Fitch: Long-Term Cost Assessments Difficult to Gauge in Availability-Payment P3s.

Availability-payment-based P3 projects, which tend to be conducted over decades and have little financial flexibility, are more likely to generate higher than expected operating costs over time than other types of P3s, according to a new report from Fitch Ratings, “Analyzing Costs in PPP Projects”. These types of projects, which are common in Europe and Canada and are being negotiated more routinely of late in the United States, typically involve established, reliable types of civil and social construction. But the risk of cost-overruns during the life of these projects can vary based on their size and complexity, reported Fitch Senior Director Scott Zuchorski.

“Projects with a more predictable cost profile, like most social and civil assets with small footprints or limited exposure to volatile commodities, are more predictable,” said Zuchorski. But those that have uncertain operating and life cycle costs or are subject to unexpected changes in design, construction, maintenance, materials, scheduling, regulations and other factors will “need greater financial margins to achieve similar credit quality.”

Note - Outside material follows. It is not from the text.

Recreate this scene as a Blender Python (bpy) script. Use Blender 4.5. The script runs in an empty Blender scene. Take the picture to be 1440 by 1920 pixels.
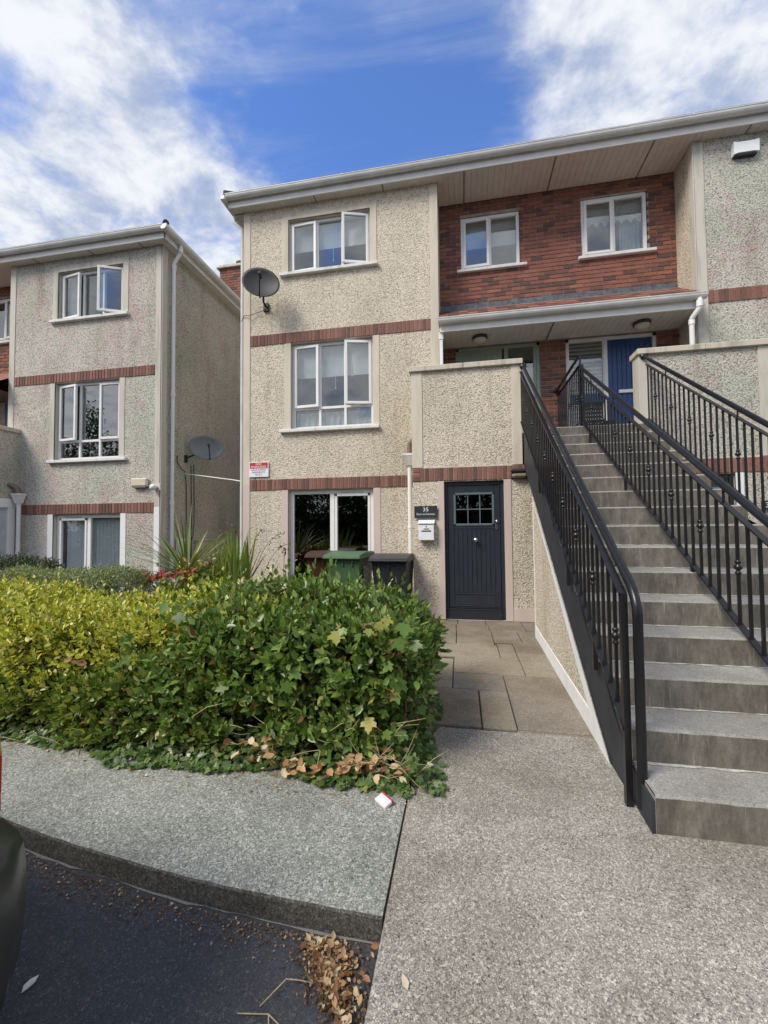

Fitch considers several factors in assessing a project’s potential for long-term cost overruns that could affect its credit quality: the extent to which the scope of a project could change unexpectedly, whether project costs can be predicted accurately and the presence or lack of contract provisions that protect the private partner from bearing the entire burden of unpredictable and unavoidable cost increases. Of these factors, changes in a project’s scope is the most common reason for its operations and maintenance or life cycle costs to increase unexpectedly, said Zuchorski.